In the entries that follow, the first line to write out is the one containing "Keep writing the", and the last is the one containing "16), 'grime', CRT)". Reproduce that stretch exactly, with nothing before or after it.

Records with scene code
☆ ☆ ☆ ☆ ☆ ☆ ☆
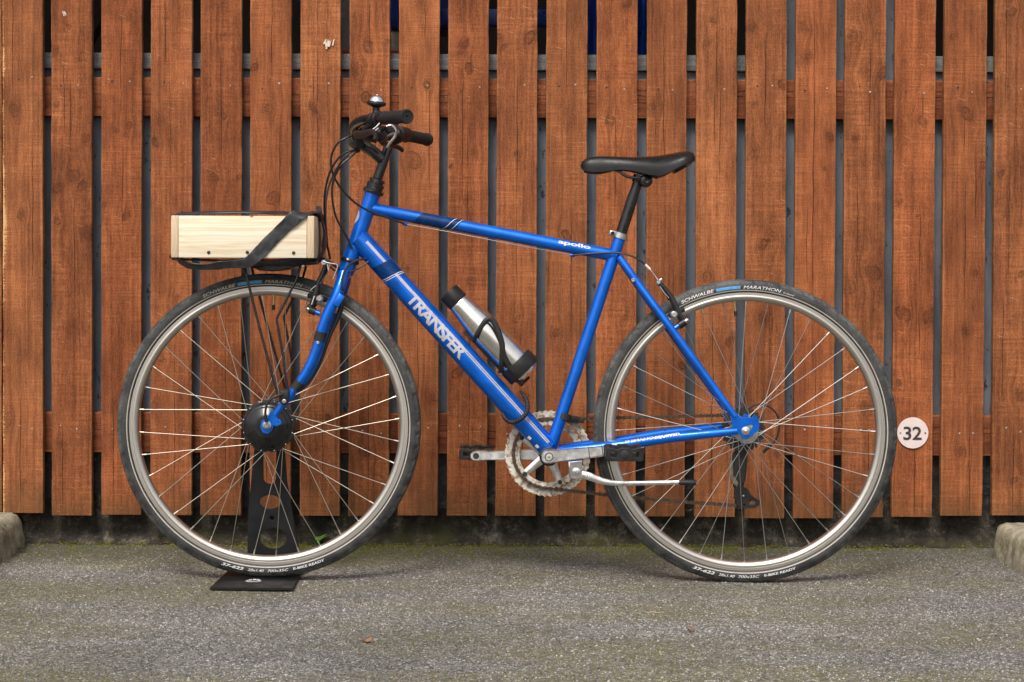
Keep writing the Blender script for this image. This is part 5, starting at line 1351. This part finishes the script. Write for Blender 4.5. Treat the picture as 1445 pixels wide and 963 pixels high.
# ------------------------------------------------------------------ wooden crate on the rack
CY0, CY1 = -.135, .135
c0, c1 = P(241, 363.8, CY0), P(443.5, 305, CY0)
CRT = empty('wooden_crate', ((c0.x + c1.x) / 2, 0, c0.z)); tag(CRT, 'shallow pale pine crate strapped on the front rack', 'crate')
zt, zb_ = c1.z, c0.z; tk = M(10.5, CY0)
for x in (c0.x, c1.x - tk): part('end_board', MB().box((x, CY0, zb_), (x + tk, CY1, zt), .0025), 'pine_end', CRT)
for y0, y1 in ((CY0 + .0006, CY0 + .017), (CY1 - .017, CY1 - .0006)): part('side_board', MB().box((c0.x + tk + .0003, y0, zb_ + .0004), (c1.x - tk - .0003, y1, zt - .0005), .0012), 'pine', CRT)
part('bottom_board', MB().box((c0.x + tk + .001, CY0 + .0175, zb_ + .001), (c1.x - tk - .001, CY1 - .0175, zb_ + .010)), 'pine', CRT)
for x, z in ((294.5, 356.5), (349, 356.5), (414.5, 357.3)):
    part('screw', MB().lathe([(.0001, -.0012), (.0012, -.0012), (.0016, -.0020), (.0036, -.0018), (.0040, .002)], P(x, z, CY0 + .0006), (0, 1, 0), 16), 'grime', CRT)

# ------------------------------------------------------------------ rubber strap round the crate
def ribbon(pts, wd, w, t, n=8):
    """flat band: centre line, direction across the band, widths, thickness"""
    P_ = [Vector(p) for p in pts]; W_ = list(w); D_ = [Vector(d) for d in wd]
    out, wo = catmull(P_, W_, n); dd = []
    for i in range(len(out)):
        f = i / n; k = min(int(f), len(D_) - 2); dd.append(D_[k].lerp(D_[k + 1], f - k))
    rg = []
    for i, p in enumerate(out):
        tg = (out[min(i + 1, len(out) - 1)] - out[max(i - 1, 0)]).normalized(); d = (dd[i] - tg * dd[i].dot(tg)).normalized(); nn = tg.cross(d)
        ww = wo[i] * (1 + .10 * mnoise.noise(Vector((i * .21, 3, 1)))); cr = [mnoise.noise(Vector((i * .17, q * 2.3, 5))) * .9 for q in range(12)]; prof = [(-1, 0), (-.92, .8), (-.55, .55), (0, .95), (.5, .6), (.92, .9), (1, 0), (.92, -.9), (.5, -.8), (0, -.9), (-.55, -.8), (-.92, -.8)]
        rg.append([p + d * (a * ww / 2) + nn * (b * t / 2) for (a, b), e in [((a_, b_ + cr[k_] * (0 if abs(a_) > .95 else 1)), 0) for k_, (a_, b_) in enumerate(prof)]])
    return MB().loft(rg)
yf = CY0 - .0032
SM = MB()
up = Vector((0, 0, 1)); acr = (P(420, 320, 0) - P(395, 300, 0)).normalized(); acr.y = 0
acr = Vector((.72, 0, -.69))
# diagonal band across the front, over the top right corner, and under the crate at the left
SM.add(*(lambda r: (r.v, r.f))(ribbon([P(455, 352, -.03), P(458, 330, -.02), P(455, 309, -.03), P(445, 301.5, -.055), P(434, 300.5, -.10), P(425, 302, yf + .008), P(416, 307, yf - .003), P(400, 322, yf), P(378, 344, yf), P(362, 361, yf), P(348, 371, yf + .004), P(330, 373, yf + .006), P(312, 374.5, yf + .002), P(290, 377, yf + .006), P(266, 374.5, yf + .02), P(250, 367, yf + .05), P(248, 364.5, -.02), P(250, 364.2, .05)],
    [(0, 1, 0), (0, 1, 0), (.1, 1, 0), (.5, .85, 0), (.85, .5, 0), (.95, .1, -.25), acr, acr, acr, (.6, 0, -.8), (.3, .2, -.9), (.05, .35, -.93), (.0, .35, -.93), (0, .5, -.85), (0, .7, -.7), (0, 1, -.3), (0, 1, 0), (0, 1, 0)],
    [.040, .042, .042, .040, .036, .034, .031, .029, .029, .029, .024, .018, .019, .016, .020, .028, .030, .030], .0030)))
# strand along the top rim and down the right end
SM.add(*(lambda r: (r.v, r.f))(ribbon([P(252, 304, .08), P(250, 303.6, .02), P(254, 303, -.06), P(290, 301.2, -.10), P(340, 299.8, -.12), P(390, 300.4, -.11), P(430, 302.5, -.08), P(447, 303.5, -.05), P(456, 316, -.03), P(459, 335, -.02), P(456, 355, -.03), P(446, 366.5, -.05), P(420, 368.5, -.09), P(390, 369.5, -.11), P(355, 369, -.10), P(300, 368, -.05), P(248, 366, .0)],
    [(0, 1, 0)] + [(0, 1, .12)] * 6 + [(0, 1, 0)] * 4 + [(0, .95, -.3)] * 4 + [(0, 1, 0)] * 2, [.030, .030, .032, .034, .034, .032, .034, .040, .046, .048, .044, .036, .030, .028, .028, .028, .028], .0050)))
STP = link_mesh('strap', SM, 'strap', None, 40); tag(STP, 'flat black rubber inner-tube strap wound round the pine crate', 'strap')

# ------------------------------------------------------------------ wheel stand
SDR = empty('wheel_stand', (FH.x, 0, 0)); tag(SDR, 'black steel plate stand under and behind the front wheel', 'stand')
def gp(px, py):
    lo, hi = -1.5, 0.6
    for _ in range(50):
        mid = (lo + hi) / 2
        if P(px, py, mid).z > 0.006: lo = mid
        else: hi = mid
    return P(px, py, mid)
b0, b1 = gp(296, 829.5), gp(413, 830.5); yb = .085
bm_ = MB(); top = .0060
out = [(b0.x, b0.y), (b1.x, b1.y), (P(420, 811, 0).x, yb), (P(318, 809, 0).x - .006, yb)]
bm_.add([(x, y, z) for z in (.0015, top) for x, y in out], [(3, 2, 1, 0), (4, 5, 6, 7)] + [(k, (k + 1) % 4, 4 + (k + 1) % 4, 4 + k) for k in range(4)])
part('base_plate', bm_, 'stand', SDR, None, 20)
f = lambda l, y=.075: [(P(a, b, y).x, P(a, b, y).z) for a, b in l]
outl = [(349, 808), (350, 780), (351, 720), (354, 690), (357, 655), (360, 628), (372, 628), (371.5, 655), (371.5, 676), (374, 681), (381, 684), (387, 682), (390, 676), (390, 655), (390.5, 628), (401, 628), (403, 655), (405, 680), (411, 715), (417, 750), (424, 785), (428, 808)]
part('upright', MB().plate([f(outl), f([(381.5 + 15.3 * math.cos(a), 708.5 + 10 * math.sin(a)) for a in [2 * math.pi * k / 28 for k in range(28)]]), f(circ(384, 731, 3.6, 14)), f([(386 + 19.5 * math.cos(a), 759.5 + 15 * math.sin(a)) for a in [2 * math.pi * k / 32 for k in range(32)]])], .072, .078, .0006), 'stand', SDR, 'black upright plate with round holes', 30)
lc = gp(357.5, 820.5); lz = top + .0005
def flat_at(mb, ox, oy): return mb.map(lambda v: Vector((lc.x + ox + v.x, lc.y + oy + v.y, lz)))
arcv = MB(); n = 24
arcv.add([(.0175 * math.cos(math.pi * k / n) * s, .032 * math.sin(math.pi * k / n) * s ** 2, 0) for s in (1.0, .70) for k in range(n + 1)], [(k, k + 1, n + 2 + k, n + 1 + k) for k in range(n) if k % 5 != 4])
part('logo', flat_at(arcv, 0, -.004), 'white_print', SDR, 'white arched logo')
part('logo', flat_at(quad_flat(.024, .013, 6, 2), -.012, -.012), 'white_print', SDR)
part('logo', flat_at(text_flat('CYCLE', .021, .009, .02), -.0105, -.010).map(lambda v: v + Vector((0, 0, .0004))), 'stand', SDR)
☆ ☆ ☆ ☆ ☆ ☆ ☆
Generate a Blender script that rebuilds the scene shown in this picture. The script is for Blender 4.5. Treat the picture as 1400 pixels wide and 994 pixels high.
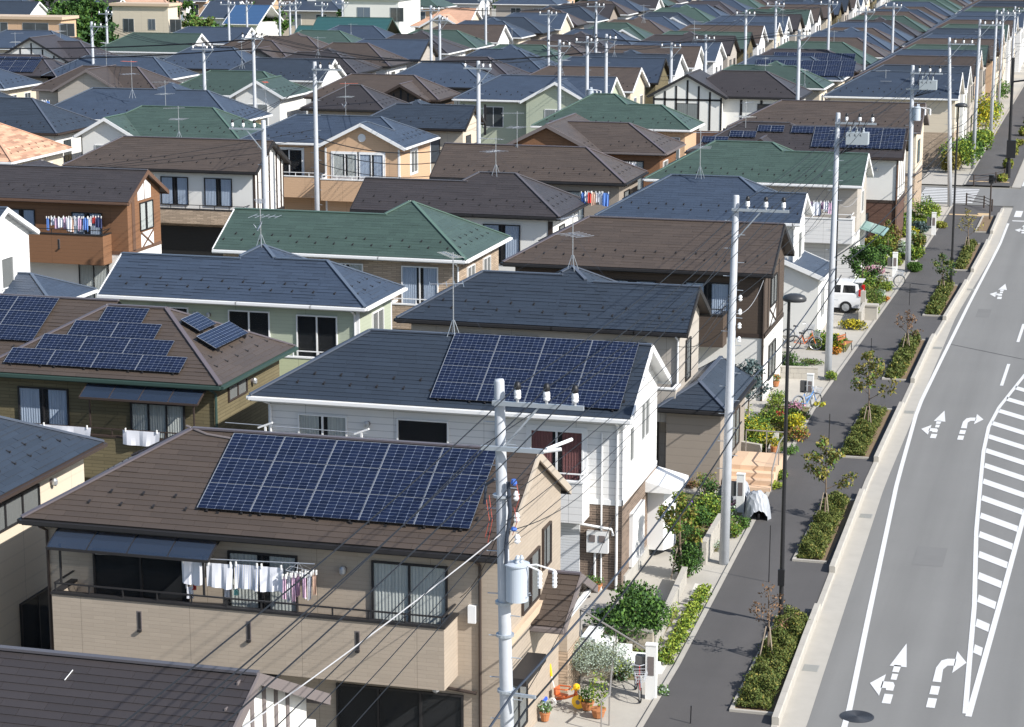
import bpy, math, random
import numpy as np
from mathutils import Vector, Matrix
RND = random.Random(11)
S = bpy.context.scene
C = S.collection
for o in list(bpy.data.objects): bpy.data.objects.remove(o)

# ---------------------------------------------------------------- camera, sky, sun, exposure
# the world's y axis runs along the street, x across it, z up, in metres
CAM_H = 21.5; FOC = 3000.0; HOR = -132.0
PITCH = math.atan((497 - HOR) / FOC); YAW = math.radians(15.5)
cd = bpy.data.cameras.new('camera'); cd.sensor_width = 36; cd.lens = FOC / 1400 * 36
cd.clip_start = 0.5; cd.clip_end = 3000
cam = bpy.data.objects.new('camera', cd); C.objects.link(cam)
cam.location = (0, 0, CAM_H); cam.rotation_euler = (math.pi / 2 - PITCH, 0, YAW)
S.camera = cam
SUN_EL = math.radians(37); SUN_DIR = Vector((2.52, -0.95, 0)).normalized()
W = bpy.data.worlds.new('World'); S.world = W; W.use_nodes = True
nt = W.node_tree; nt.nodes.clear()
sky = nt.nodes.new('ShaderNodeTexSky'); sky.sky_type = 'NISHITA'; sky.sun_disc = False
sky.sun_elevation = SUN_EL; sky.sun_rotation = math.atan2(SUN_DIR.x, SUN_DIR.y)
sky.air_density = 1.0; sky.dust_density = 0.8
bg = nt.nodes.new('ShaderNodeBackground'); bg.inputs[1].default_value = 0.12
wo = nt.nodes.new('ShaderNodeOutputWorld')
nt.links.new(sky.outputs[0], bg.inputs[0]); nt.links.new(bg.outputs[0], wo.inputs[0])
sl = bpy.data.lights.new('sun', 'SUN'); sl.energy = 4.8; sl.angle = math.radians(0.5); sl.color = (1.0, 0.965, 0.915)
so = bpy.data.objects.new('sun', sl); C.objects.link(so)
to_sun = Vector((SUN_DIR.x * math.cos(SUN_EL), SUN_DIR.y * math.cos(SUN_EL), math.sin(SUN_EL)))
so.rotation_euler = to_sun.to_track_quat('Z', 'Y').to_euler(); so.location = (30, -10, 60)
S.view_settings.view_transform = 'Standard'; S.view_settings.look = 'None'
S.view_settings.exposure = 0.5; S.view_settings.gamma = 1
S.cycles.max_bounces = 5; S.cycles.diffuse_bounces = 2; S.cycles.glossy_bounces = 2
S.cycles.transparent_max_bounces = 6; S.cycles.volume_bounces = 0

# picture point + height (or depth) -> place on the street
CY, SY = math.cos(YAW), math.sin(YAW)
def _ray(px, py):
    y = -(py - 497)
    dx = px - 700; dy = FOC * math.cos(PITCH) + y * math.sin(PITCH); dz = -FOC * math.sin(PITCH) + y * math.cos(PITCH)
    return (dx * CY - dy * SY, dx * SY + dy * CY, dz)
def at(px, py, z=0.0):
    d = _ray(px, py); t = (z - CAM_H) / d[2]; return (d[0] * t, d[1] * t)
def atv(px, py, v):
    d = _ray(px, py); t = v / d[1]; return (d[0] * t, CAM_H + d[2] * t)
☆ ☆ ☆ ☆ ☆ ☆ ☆
### RESULT OF THE TASK
Keep writing the Blender script for this image. This is part 5, starting at line 1351. This part finishes the script. Write for Blender 4.5. Treat the picture as 1445 pixels wide and 963 pixels high.
# ------------------------------------------------------------------ wooden crate on the rack
CY0, CY1 = -.135, .135
c0, c1 = P(241, 363.8, CY0), P(443.5, 305, CY0)
CRT = empty('wooden_crate', ((c0.x + c1.x) / 2, 0, c0.z)); tag(CRT, 'shallow pale pine crate strapped on the front rack', 'crate')
zt, zb_ = c1.z, c0.z; tk = M(10.5, CY0)
for x in (c0.x, c1.x - tk): part('end_board', MB().box((x, CY0, zb_), (x + tk, CY1, zt), .0025), 'pine_end', CRT)
for y0, y1 in ((CY0 + .0006, CY0 + .017), (CY1 - .017, CY1 - .0006)): part('side_board', MB().box((c0.x + tk + .0003, y0, zb_ + .0004), (c1.x - tk - .0003, y1, zt - .0005), .0012), 'pine', CRT)
part('bottom_board', MB().box((c0.x + tk + .001, CY0 + .0175, zb_ + .001), (c1.x - tk - .001, CY1 - .0175, zb_ + .010)), 'pine', CRT)
for x, z in ((294.5, 356.5), (349, 356.5), (414.5, 357.3)):
    part('screw', MB().lathe([(.0001, -.0012), (.0012, -.0012), (.0016, -.0020), (.0036, -.0018), (.0040, .002)], P(x, z, CY0 + .0006), (0, 1, 0), 16), 'grime', CRT)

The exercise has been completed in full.